Five Eyes governments, India, and Japan make new call for encryption backdoors

Another Five Eyes meeting, another call for encryption backdoors in modern tech.
Written by Catalin Cimpanu, Contributor

Five Eyes cyber panel at CYBERUK 19

Image: ZDNet/CBSi

Members of the intelligence-sharing alliance Five Eyes, along with government representatives for Japan and India, have published a statement over the weekend calling on tech companies to come up with a solution for law enforcement to access end-to-end encrypted communications.

The statement is the alliance's latest effort to get tech companies to agree to encryption backdoors.

The Five Eyes alliance, comprised of the US, the UK, Canada, Australia, and New Zealand, have made similar calls to tech giants in 2018 and 2019, respectively.

Just like before, government officials claim tech companies have put themselves in a corner by incorporating end-to-end encryption (E2EE) into their products.

If properly implemented, E2EE lets users have secure conversations — may them be chat, audio, or video — without sharing the encryption key with the tech companies.

Representatives from the seven governments argue that the way E2EE encryption is currently supported on today's major tech platforms prohibits law enforcement from investigating crime rings, but also the tech platforms themselves from enforcing their own terms of service.

Signatories argue that "particular implementations of encryption technology" are currently posing challenges to law enforcement investigations, as the tech platforms themselves can't access some communications and provide needed data to investigators.

This, in turn, allows a safe haven for criminal activity and puts the safety of "highly vulnerable members of our societies like sexually exploited children" in danger, officials argued.

"We call on technology companies to work with governments to take the following steps, focused on reasonable, technically feasible solutions," the seven governments said in a press release.

  • "Embed the safety of the public in system designs, thereby enabling companies to act against illegal content and activity effectively with no reduction to safety, and facilitating the investigation and prosecution of offences and safeguarding the vulnerable;
  • "Enable law enforcement access to content in a readable and usable format where an authorisation is lawfully issued, is necessary and proportionate, and is subject to strong safeguards and oversight; and
  • "Engage in consultation with governments and other stakeholders to facilitate legal access in a way that is substantive and genuinely influences design decisions."

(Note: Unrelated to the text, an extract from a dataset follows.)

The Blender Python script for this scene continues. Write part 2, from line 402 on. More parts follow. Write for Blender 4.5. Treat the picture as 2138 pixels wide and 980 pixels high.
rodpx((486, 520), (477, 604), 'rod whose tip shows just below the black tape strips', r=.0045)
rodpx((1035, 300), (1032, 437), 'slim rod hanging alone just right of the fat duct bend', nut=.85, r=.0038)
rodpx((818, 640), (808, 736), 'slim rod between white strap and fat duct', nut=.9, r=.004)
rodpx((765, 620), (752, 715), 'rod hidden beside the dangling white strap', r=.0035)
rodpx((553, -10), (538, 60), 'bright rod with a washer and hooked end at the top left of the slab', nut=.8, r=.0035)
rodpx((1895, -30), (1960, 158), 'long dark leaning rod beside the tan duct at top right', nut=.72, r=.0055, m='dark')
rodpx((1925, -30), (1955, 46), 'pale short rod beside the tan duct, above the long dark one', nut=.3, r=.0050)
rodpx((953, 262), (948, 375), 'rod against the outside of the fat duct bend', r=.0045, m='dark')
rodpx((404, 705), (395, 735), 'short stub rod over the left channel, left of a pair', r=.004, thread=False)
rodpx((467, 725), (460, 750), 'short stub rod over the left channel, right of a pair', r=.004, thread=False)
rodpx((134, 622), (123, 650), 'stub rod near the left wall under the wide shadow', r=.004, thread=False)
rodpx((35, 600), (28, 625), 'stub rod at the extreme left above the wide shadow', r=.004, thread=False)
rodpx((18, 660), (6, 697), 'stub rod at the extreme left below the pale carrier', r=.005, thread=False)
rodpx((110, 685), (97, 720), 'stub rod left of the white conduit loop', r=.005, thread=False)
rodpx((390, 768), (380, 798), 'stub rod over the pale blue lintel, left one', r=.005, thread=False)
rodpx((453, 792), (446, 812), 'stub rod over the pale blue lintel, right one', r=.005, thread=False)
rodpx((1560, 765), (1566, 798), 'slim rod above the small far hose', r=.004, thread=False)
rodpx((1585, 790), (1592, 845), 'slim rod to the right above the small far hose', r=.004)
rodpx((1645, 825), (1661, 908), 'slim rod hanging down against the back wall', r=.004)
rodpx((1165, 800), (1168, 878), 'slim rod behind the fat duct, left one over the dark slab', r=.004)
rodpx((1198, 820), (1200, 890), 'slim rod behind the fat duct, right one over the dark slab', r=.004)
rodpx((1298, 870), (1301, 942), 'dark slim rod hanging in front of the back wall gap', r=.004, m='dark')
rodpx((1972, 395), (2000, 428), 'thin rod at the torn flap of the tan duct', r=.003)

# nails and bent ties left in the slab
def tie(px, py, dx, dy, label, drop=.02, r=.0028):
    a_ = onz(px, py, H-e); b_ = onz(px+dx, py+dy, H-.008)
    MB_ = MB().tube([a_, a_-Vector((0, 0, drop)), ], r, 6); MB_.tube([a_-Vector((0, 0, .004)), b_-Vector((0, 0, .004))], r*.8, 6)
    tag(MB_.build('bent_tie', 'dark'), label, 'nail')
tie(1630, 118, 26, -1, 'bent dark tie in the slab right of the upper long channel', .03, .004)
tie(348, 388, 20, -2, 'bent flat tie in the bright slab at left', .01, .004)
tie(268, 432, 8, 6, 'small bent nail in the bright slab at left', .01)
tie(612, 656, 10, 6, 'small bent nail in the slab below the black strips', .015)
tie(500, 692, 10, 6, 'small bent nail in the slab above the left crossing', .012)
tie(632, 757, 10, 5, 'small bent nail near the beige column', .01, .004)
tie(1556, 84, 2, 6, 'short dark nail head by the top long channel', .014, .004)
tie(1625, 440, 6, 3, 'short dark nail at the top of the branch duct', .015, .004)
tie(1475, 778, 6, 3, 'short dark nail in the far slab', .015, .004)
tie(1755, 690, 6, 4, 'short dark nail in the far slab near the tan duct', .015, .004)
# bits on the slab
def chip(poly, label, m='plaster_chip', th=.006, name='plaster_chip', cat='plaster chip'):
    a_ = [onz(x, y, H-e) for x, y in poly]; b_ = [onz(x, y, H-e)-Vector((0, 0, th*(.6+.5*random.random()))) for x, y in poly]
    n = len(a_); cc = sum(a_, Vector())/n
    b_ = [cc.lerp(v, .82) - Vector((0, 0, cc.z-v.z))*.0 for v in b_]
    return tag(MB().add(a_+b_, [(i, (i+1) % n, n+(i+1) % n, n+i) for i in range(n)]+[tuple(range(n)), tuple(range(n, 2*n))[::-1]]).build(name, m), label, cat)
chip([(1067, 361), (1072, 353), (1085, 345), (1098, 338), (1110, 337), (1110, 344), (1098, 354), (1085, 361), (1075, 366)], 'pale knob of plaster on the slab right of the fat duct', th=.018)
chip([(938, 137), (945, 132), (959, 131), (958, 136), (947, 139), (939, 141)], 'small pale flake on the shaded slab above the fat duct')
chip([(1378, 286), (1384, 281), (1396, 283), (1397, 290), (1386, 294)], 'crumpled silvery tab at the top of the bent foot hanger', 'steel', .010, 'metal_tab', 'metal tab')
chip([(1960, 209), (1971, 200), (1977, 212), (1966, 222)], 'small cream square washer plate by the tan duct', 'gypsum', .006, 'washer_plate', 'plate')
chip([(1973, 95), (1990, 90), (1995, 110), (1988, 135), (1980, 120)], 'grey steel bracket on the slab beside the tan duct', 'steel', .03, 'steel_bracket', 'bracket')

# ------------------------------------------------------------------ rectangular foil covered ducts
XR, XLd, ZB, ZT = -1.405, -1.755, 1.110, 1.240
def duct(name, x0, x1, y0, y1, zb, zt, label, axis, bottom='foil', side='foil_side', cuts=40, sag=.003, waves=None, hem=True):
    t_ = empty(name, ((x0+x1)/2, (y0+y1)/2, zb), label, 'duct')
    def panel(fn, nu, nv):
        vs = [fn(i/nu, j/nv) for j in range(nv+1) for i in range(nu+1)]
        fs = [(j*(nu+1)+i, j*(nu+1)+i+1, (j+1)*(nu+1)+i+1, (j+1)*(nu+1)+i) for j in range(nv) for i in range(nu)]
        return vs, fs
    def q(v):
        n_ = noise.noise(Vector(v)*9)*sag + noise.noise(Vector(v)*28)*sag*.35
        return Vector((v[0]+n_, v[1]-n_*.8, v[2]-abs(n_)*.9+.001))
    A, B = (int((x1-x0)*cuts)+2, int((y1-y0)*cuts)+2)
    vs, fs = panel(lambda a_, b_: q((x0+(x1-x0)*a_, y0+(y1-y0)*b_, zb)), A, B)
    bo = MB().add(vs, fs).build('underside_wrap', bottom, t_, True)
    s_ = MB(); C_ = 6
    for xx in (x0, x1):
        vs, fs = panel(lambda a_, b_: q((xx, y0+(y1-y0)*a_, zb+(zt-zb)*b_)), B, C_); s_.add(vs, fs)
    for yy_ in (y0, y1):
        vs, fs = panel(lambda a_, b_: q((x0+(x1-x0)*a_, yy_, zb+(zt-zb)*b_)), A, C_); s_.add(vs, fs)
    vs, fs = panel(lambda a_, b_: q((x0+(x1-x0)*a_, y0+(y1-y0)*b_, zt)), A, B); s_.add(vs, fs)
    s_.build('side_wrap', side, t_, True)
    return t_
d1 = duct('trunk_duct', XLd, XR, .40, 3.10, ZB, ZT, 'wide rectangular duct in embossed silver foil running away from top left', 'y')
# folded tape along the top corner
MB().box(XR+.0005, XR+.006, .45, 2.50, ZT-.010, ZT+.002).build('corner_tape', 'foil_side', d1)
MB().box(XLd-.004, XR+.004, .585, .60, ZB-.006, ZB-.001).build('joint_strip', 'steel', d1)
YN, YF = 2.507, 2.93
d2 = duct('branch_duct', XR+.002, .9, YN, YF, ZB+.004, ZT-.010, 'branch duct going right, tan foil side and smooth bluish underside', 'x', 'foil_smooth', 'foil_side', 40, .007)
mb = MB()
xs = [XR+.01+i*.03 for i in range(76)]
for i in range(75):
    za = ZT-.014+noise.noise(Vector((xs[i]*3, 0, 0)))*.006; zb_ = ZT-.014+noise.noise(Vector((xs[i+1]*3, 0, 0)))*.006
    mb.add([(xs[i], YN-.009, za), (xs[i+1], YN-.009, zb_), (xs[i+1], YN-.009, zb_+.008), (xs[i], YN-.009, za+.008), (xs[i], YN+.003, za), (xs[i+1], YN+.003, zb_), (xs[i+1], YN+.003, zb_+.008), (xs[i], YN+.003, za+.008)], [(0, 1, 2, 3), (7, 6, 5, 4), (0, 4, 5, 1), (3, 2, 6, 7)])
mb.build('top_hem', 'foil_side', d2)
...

Officials said they are committed to working with tech companies on developing a solution that allows users to continue using secure, encrypted communications, but also allows law enforcement and tech companies to crack down on criminal activity.

The seven governments called for encryption backdoors not only in encrypted instant messaging applications, but also for "device encryption, custom encrypted applications, and encryption across integrated platforms."

In December 2018, Australia was the first major democratic country to introduce an encryption-busting law.

Similar efforts have also taken place in the US and Europe, but were less successful, primarily due to opposition from either tech companies, non-profits, or the general public.

However, pressure has been mounting in recent years as western governments seek to reach intelligence-gathering parity with China.